(OBJECTIVE) Type out every line below exactly as it reads.

(DATA SECTION)
▼▼▼

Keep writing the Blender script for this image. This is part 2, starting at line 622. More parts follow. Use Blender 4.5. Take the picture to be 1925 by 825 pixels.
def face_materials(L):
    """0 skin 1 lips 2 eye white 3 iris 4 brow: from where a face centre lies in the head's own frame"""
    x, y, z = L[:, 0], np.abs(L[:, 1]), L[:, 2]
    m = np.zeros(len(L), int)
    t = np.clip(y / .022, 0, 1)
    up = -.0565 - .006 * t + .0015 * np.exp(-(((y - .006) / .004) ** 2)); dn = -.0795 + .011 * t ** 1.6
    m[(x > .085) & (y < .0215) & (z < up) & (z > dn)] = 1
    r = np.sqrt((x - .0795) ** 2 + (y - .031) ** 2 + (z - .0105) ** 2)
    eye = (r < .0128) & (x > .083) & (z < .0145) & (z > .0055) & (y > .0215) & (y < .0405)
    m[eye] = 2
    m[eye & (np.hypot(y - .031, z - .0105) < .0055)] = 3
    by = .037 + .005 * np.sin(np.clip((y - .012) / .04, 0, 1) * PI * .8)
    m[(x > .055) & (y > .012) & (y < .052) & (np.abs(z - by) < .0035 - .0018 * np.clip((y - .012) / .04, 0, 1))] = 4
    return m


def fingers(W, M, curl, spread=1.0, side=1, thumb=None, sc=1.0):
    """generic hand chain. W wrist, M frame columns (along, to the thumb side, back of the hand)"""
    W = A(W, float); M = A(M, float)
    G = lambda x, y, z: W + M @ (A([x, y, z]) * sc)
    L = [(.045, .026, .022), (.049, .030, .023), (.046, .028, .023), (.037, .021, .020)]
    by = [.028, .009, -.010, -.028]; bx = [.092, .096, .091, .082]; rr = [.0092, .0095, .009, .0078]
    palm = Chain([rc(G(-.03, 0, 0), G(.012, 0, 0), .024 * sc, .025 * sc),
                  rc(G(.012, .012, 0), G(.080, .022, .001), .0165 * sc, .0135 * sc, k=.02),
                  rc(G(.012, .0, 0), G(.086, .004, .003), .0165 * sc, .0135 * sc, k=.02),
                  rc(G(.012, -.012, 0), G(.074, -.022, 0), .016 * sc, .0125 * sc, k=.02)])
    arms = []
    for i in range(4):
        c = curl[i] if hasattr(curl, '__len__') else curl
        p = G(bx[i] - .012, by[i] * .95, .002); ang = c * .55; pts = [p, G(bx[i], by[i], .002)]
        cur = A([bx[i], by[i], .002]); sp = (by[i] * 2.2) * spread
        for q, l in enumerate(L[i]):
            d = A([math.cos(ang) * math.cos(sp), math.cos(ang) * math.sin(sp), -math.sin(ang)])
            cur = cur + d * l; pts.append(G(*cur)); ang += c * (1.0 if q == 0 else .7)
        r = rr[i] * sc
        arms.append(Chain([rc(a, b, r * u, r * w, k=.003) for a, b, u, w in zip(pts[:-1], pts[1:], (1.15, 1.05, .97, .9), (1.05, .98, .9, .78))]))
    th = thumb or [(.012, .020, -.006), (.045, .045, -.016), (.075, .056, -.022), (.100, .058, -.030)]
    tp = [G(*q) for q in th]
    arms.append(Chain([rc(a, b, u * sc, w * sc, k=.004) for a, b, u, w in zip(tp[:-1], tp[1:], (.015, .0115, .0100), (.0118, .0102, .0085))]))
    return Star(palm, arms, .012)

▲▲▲

(SOLUTION BELOW)
Keep writing the Blender script for this image. This is part 2, starting at line 622. More parts follow. Use Blender 4.5. Take the picture to be 1925 by 825 pixels.
def face_materials(L):
    """0 skin 1 lips 2 eye white 3 iris 4 brow: from where a face centre lies in the head's own frame"""
    x, y, z = L[:, 0], np.abs(L[:, 1]), L[:, 2]
    m = np.zeros(len(L), int)
    t = np.clip(y / .022, 0, 1)
    up = -.0565 - .006 * t + .0015 * np.exp(-(((y - .006) / .004) ** 2)); dn = -.0795 + .011 * t ** 1.6
    m[(x > .085) & (y < .0215) & (z < up) & (z > dn)] = 1
    r = np.sqrt((x - .0795) ** 2 + (y - .031) ** 2 + (z - .0105) ** 2)
    eye = (r < .0128) & (x > .083) & (z < .0145) & (z > .0055) & (y > .0215) & (y < .0405)
    m[eye] = 2
    m[eye & (np.hypot(y - .031, z - .0105) < .0055)] = 3
    by = .037 + .005 * np.sin(np.clip((y - .012) / .04, 0, 1) * PI * .8)
    m[(x > .055) & (y > .012) & (y < .052) & (np.abs(z - by) < .0035 - .0018 * np.clip((y - .012) / .04, 0, 1))] = 4
    return m


def fingers(W, M, curl, spread=1.0, side=1, thumb=None, sc=1.0):
    """generic hand chain. W wrist, M frame columns (along, to the thumb side, back of the hand)"""
    W = A(W, float); M = A(M, float)
    G = lambda x, y, z: W + M @ (A([x, y, z]) * sc)
    L = [(.045, .026, .022), (.049, .030, .023), (.046, .028, .023), (.037, .021, .020)]
    by = [.028, .009, -.010, -.028]; bx = [.092, .096, .091, .082]; rr = [.0092, .0095, .009, .0078]
    palm = Chain([rc(G(-.03, 0, 0), G(.012, 0, 0), .024 * sc, .025 * sc),
                  rc(G(.012, .012, 0), G(.080, .022, .001), .0165 * sc, .0135 * sc, k=.02),
                  rc(G(.012, .0, 0), G(.086, .004, .003), .0165 * sc, .0135 * sc, k=.02),
                  rc(G(.012, -.012, 0), G(.074, -.022, 0), .016 * sc, .0125 * sc, k=.02)])
    arms = []
    for i in range(4):
        c = curl[i] if hasattr(curl, '__len__') else curl
        p = G(bx[i] - .012, by[i] * .95, .002); ang = c * .55; pts = [p, G(bx[i], by[i], .002)]
        cur = A([bx[i], by[i], .002]); sp = (by[i] * 2.2) * spread
        for q, l in enumerate(L[i]):
            d = A([math.cos(ang) * math.cos(sp), math.cos(ang) * math.sin(sp), -math.sin(ang)])
            cur = cur + d * l; pts.append(G(*cur)); ang += c * (1.0 if q == 0 else .7)
        r = rr[i] * sc
        arms.append(Chain([rc(a, b, r * u, r * w, k=.003) for a, b, u, w in zip(pts[:-1], pts[1:], (1.15, 1.05, .97, .9), (1.05, .98, .9, .78))]))
    th = thumb or [(.012, .020, -.006), (.045, .045, -.016), (.075, .056, -.022), (.100, .058, -.030)]
    tp = [G(*q) for q in th]
    arms.append(Chain([rc(a, b, u * sc, w * sc, k=.004) for a, b, u, w in zip(tp[:-1], tp[1:], (.015, .0115, .0100), (.0118, .0102, .0085))]))
    return Star(palm, arms, .012)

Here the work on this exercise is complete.